Obwohl sich Mazagg schließlich für ein Gebäude mit Pultdach und somit für ein Projekt entschied, das sich von der gegebenen Siedlungsstruktur deutlich abhebt, war es ihm wichtig, das regionale Bauen in sein modernes Konzept aufzunehmen. Aus diesem Grund orientierte er seinen Plan an den klassischen Bauernhäusern, die ebenfalls aus einem gemauerten Erdgeschoss und einem als massiver Holzbau ausgeführten Obergeschoss bestehen.

Mazagg übernimmt den Weiße-Mauer-mit-dunkel-gebeiztem-Holz-Kontrast, wendet ihn aber für ein Bauprogramm im Sinn der klassischen Moderne an: Die funktionelle Aufteilung der Räume ist schon von außen ablesbar. Das Erdgeschoss mit den Gesellschaftsräumen befindet sich in der weiß verputzten Erdgeschosszone. Diese weist überdies auch längere Fensterbänder auf als die oberen Stockwerke. Im Unterschied dazu wurden die Bettengeschosse zwar auch gemauert, aber außen mit dunkel gebeiztem Holz verschalt. Nur der wie ein Turm an der Gebäudeseite hervorspringende Bauteil wurde bis zum Sockel mit Holz verkleidet.

Neben dieser vertikalen Gliederung weist der Bau auch eine horizontale auf. Die Balkone in den oberen Stockwerken wurden um die Ecke geführt und gehen nahtlos in die turmförmig ausgebildete Seite des Gebäudes über. Die farbige Akzentuierung der Fensterstöcke und der Traufenlinie des Pultdaches dienen einer Auffrischung des Gesamtkonzepts. Denselben hellblauen Farbton verwendete Mazagg bei mehreren seiner Bauten. Übrigens war Siegfried Mazagg generell ein Baukünstler, der sich vor allem bei seinen Innenraumgestaltungen gerne mit dem Thema Farbgebung befasste: neben den von ihm bevorzugten Orange- und Blautönen natürlich auch mit den Eigenfarben von Materialien wie Holz, Metall u.s.w.

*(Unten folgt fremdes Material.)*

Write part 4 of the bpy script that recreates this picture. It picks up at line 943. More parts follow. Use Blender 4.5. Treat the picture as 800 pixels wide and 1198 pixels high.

Die Architekten der klassischen Moderne setzten vor allem bei Tourismusbau-Projekten Pultdächer als Gestaltungsmittel ein. Das Pultdach signalisiert durch seine einseitig nach hinten abfallende Linie Offenheit. Es ermöglicht bei einem Hotelbau aber auch, dass alle Zimmer zum Sonnenlicht und zur schönsten Aussicht ausgerichtet sind, während die langen Gänge im Mittelteil bzw. auf der schattigen Rückseite des Gebäudes untergebracht werden können. Die Pension Bergheim antwortet mit ihrem Pultdach auf die umgebende Berglandschaft im Süden von Berwang.

Bei der Innenraumgestaltung unternahm Siegfried Mazagg den Versuch, bäuerliche Wohnformen genauso in sein Konzept zu integrieren wie städtische: Im Erdgeschoss folgt eine bodenständig eingerichtete Stube mit Kamin, Brettstühlen und schweren Holztischen auf einen modern möblierten Salon. Auch die Ausstattung der Gästezimmer wurde von Mazagg entworfen. Neben den Kästen, Betten und Türen bestimmen vor allem die vielen von ihm gestalteten Beleuchtungskörper und andere Details, z.B. der Handlauf der Treppe, das Raummilieu.

Tipp:
Andere wichtige Tourismusbauten von Siegfried Mazagg sind das Hotel Berghof in Seefeld (1929/1930) und das ehemalige Hotel Mariabrunn (1931/1932; heute als Wohnhaus genutzt) auf der Hungerburg in Innsbruck.

Weitere Bauten von Mazagg sind das Achensee-Kraftwerk in Jenbach (1925-1927) und ein Anbau an das Hotel Alpenhof in Pertisau am Achensee (1929).